Problem to solve:
Filter the listing below, copying every line in which the word "right" appears.

----

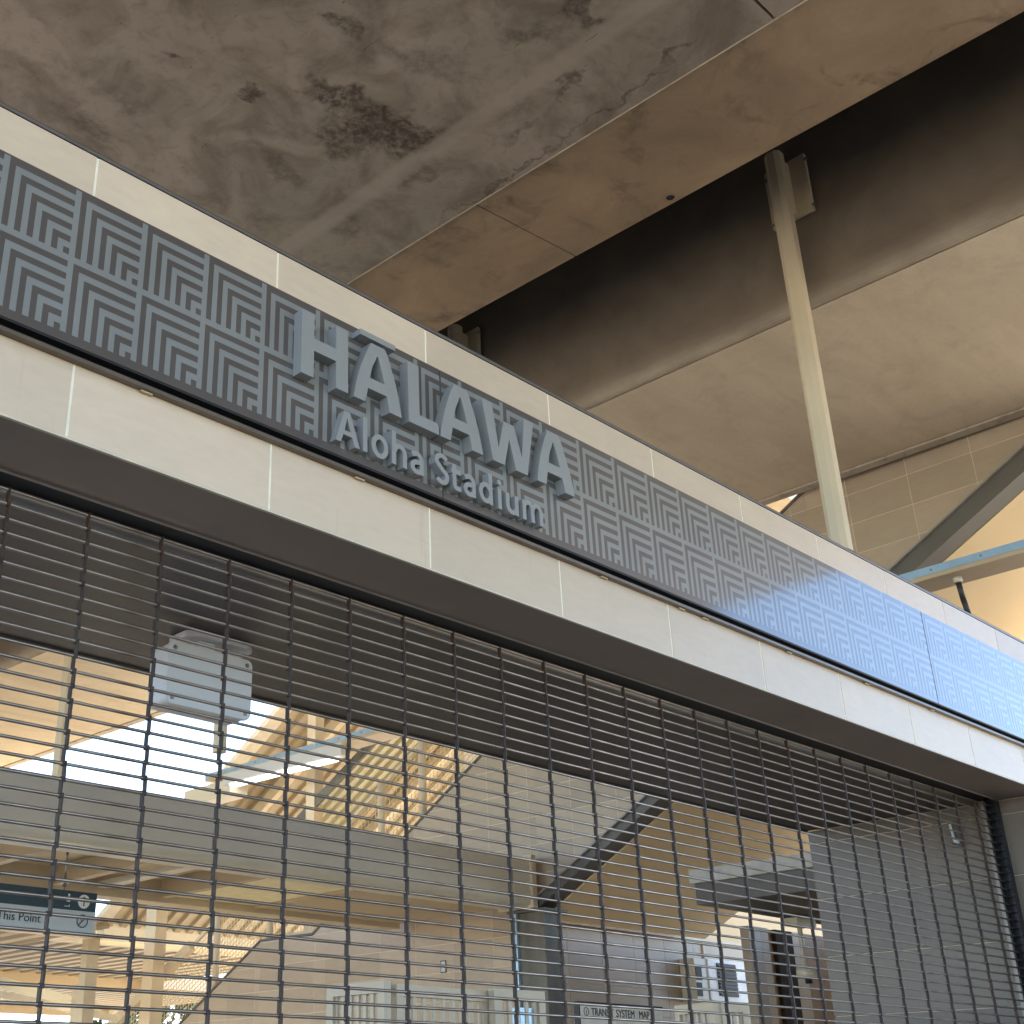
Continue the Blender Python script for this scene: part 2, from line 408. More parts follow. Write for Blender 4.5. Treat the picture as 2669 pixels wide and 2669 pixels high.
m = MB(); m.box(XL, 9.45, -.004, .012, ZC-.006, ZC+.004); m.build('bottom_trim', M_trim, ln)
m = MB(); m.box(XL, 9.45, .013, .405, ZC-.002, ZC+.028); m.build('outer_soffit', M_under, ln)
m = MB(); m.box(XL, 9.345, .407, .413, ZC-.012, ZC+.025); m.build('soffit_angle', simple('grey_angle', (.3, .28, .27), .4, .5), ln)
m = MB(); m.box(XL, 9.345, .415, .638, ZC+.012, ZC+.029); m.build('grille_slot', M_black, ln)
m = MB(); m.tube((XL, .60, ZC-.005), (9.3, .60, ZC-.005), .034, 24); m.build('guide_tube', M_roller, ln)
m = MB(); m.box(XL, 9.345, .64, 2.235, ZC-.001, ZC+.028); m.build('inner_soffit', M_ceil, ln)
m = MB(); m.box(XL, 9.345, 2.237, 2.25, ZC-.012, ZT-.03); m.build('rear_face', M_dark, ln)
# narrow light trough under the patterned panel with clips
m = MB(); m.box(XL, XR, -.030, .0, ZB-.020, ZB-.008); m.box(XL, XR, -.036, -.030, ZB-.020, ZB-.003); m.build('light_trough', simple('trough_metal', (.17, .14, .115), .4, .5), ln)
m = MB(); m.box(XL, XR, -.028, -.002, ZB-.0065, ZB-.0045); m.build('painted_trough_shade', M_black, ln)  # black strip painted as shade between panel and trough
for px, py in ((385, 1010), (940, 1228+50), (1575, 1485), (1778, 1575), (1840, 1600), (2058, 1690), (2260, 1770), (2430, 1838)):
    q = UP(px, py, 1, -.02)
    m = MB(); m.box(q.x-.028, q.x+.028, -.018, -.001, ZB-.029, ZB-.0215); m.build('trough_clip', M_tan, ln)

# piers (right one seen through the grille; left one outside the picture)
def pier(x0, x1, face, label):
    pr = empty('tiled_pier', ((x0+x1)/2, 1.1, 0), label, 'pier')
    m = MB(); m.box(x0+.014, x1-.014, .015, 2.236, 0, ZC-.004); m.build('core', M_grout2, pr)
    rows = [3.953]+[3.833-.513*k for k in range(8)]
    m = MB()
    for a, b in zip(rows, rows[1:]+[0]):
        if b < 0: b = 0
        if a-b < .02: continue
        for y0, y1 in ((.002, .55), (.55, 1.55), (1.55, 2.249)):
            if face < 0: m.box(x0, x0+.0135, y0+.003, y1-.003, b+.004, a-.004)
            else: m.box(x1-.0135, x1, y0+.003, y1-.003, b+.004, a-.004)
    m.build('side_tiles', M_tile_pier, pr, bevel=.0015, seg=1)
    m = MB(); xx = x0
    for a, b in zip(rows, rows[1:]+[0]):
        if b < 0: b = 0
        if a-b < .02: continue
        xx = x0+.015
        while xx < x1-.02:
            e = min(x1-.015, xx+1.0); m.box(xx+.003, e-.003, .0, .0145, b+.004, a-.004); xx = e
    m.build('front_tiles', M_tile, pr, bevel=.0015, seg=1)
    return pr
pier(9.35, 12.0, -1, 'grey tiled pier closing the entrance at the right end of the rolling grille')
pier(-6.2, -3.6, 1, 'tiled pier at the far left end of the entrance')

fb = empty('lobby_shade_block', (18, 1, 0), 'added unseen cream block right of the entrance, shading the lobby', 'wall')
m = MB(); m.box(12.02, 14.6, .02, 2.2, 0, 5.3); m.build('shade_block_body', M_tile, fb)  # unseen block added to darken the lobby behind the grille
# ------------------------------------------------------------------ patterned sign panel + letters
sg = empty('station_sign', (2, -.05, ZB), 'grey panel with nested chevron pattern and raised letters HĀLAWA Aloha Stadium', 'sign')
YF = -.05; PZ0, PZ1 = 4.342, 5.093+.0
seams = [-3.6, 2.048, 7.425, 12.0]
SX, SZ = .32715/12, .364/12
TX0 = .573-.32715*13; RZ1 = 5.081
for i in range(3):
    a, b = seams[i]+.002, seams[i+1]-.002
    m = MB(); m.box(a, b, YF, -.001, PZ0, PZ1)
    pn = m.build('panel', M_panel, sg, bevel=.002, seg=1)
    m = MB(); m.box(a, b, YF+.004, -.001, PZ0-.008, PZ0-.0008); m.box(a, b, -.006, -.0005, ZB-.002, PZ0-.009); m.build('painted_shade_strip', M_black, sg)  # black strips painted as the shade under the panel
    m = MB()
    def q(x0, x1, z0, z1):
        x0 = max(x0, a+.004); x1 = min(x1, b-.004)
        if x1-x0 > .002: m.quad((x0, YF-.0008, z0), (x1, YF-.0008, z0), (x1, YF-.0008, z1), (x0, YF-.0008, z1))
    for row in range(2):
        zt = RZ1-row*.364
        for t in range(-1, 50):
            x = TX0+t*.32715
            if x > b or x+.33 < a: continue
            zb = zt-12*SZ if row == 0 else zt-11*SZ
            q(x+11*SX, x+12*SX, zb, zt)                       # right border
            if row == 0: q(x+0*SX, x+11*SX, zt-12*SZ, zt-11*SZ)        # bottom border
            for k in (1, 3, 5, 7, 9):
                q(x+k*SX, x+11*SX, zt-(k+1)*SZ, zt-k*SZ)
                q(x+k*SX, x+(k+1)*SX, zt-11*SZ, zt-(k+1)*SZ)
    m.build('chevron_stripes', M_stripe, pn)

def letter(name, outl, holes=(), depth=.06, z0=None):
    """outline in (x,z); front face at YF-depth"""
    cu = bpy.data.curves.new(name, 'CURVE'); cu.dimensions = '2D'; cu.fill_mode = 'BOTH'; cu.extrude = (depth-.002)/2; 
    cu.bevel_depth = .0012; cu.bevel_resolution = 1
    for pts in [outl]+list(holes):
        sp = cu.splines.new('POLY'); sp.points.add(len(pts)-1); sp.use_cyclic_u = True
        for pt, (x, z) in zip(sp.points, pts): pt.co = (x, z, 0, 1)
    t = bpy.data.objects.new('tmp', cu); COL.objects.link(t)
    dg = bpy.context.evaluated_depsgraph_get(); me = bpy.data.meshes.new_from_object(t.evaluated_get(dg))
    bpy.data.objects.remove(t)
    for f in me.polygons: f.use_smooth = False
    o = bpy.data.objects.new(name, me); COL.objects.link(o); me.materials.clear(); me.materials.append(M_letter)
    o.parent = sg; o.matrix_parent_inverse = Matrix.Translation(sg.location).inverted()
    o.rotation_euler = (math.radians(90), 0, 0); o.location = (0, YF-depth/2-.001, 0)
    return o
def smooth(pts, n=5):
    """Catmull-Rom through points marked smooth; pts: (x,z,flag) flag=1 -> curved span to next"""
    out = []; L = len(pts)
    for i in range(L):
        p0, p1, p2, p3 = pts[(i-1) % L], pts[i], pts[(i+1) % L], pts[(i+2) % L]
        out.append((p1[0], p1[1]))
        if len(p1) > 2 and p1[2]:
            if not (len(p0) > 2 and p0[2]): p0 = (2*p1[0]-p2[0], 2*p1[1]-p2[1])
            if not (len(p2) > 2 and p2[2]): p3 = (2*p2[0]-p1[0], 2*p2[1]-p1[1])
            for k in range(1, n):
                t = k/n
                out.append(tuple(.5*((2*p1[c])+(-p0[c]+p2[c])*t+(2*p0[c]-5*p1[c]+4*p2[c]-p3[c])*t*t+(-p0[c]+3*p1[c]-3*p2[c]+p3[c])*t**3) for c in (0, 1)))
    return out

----

Written answer:
# piers (right one seen through the grille; left one outside the picture)
pier(9.35, 12.0, -1, 'grey tiled pier closing the entrance at the right end of the rolling grille')
fb = empty('lobby_shade_block', (18, 1, 0), 'added unseen cream block right of the entrance, shading the lobby', 'wall')
            q(x+11*SX, x+12*SX, zb, zt)                       # right border